**Your instructions**.
Return only the number of lines in the entries below that hold the word "Write".

**Materials provided**.
** begin **

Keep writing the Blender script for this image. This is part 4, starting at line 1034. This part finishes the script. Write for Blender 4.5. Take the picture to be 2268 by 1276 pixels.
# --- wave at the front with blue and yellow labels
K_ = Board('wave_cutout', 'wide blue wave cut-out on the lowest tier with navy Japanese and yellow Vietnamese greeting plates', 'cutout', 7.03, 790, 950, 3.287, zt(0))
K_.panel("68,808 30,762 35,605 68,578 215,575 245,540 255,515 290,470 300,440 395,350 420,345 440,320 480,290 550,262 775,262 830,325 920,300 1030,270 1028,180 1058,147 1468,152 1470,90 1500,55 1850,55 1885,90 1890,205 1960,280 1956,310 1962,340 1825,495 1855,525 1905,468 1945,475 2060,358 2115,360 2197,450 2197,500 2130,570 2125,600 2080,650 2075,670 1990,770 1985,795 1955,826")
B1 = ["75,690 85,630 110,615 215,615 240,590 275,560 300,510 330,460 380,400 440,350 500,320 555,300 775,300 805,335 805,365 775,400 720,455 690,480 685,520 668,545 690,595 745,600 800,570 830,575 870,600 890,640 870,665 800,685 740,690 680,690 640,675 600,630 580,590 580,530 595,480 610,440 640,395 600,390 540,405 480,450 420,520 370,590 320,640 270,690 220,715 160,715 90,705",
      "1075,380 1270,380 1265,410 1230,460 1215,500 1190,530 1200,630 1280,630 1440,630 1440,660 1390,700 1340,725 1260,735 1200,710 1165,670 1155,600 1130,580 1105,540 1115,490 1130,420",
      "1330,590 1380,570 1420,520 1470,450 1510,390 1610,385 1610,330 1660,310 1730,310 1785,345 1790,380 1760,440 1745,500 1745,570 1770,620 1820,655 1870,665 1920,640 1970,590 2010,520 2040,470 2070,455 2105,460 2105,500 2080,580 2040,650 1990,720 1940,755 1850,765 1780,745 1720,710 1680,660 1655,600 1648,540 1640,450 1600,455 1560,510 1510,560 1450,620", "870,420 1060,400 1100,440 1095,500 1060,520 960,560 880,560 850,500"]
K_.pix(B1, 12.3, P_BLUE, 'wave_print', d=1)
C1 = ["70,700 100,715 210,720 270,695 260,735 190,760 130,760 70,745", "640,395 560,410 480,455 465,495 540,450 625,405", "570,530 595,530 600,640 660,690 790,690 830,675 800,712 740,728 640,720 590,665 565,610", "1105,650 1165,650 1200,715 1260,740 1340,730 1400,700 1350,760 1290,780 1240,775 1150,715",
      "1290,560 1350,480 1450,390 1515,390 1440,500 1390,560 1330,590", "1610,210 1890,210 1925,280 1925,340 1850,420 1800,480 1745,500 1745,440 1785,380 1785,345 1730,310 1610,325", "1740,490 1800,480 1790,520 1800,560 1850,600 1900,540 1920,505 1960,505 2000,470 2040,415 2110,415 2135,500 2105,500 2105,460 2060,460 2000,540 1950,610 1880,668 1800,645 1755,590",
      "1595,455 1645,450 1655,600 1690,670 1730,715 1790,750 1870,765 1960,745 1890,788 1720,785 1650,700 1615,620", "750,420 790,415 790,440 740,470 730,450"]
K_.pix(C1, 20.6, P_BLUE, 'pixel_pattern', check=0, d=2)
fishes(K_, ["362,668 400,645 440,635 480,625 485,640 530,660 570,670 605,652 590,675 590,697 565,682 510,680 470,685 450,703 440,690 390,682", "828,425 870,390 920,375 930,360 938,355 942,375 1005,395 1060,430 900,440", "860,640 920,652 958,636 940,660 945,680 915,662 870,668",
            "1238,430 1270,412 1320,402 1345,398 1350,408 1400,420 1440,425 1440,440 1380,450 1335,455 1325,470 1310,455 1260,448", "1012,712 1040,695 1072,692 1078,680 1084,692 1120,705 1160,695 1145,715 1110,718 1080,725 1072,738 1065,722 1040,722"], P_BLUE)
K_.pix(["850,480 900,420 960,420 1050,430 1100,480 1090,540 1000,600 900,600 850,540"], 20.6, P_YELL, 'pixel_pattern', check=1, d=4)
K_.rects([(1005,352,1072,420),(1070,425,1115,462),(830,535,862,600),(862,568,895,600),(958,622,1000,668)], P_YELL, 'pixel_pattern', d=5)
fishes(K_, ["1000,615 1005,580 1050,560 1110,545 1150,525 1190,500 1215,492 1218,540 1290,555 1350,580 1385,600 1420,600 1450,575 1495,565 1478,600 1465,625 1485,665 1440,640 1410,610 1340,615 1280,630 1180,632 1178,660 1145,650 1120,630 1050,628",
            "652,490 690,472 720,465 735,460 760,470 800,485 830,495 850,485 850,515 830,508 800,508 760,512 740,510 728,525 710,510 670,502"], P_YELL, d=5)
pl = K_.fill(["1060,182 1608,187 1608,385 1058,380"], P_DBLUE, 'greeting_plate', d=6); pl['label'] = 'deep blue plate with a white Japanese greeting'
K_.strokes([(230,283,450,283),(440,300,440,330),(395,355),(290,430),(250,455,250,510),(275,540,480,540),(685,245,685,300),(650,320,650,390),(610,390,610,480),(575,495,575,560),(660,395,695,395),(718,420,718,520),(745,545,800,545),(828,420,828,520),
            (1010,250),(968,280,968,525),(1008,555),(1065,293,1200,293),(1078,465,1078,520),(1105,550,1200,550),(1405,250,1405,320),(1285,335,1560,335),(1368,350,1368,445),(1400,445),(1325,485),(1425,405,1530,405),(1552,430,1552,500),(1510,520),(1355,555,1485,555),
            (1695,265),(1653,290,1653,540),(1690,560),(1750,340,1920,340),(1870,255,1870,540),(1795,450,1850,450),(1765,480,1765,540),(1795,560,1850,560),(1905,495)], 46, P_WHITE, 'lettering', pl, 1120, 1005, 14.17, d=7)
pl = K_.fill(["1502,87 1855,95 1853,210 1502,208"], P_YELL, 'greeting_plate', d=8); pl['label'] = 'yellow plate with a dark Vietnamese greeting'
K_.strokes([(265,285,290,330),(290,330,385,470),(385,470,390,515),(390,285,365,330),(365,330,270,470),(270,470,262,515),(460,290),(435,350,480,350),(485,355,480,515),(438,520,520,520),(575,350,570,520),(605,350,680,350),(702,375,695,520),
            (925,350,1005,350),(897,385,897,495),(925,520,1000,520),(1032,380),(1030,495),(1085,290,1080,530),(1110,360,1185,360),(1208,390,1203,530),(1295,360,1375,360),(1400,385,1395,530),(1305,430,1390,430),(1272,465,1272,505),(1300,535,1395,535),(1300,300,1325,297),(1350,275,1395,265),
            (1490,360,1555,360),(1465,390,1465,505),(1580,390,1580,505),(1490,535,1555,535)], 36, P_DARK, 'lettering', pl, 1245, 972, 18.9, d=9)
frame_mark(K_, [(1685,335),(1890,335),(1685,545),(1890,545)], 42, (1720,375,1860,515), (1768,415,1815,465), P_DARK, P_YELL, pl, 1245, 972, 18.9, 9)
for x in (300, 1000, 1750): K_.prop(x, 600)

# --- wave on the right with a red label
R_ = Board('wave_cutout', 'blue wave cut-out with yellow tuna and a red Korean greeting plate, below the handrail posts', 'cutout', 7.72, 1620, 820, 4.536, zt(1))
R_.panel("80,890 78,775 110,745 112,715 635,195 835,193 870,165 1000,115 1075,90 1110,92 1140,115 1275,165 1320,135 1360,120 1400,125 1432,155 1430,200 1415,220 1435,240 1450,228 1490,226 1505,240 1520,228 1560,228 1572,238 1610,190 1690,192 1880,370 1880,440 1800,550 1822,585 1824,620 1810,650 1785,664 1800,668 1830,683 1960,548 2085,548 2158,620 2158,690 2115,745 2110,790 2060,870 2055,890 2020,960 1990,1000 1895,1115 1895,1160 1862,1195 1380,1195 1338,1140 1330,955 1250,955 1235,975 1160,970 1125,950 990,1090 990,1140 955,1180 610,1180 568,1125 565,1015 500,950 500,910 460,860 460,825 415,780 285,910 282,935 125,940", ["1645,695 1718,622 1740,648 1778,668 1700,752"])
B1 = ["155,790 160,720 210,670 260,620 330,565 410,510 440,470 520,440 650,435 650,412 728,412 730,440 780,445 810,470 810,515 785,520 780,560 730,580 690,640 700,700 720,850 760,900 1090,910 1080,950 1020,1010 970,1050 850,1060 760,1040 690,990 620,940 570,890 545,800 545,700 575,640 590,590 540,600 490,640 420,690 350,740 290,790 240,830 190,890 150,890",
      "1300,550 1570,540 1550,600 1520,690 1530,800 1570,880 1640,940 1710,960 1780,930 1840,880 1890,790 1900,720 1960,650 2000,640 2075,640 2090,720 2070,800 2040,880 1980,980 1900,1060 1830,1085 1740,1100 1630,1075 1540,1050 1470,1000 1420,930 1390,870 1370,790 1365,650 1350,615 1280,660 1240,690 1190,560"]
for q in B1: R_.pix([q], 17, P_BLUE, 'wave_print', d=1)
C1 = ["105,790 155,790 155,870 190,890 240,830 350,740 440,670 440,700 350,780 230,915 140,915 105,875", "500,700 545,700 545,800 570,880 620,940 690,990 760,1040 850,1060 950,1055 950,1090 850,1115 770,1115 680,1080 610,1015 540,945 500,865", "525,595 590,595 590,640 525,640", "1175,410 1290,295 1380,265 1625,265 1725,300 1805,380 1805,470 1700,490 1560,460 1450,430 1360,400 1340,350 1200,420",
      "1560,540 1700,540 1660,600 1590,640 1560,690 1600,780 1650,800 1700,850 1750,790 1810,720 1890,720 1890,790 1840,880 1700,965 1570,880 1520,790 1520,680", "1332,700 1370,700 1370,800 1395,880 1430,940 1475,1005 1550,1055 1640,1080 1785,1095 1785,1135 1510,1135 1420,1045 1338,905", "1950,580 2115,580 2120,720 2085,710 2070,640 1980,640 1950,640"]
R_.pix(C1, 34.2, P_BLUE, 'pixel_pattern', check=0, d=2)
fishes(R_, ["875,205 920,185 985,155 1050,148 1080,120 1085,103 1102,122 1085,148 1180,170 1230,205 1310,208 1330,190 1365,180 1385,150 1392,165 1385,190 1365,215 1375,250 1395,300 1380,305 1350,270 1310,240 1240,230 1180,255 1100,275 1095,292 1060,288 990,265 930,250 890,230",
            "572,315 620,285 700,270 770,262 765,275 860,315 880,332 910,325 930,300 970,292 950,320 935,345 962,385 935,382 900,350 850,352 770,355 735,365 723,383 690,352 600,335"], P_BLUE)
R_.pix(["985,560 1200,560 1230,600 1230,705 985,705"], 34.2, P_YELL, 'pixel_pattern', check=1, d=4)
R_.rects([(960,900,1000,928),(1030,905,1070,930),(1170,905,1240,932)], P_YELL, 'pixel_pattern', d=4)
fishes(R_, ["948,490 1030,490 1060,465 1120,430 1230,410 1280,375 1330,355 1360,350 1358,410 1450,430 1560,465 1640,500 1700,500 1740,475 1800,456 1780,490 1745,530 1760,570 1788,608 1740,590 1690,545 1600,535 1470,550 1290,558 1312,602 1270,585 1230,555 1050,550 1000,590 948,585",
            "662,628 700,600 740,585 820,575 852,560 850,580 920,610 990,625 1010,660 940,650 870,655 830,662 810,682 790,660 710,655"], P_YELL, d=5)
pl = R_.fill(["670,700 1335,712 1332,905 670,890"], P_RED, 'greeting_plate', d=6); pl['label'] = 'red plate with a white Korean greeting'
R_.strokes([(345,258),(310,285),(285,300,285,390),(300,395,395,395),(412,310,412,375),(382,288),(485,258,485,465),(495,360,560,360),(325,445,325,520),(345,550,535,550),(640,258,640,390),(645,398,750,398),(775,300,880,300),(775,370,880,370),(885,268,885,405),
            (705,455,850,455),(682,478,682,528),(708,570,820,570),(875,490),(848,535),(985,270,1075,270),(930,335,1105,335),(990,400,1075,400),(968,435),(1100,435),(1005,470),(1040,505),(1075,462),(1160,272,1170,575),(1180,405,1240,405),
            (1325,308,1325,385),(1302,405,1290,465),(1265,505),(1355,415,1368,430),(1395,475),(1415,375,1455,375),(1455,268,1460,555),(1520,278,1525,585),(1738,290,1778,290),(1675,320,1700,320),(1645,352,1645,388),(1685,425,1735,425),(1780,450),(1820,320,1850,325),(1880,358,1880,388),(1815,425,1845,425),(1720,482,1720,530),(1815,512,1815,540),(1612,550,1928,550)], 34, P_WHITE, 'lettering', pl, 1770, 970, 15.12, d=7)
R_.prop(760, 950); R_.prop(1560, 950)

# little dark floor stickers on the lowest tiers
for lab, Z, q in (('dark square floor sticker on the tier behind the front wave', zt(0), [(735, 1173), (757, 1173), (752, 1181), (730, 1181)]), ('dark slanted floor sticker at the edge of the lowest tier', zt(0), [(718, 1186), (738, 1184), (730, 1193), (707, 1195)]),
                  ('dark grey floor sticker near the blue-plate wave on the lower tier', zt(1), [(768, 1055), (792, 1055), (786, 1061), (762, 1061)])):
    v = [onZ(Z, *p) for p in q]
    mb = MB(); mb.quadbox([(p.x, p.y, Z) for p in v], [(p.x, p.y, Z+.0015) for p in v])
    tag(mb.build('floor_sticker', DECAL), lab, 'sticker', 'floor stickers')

** end **
** begin **

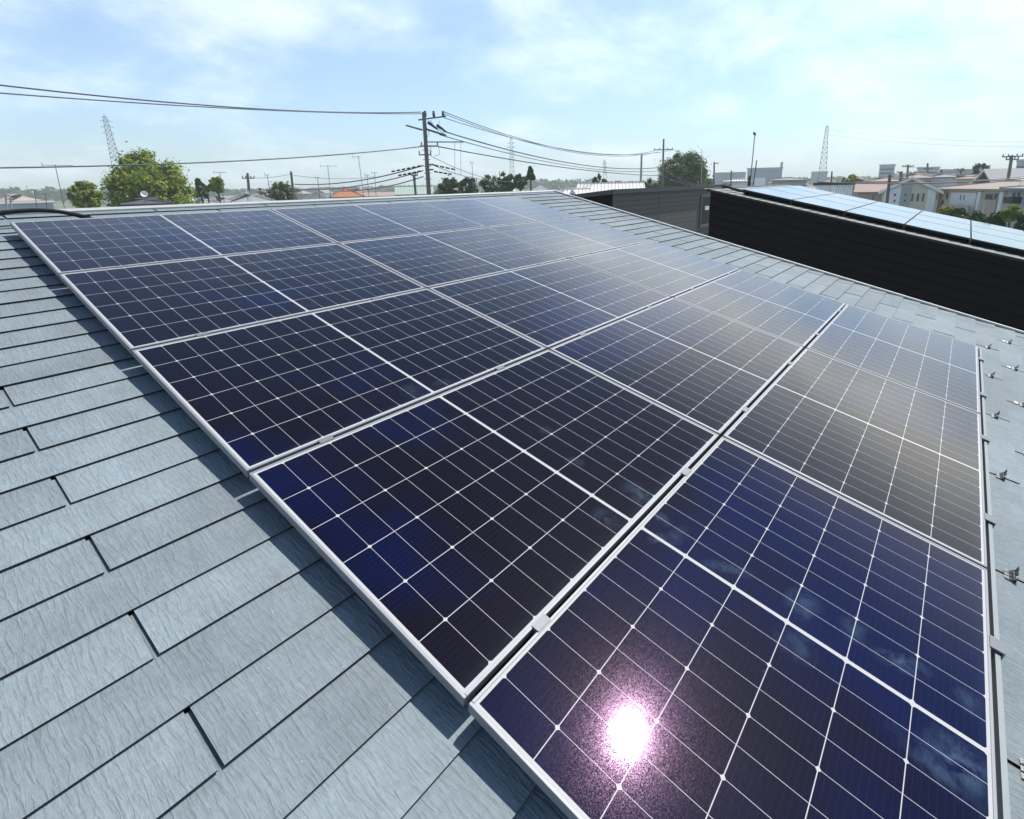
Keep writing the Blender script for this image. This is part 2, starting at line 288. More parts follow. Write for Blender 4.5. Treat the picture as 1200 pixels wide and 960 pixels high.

** end **

**Complete response**.
2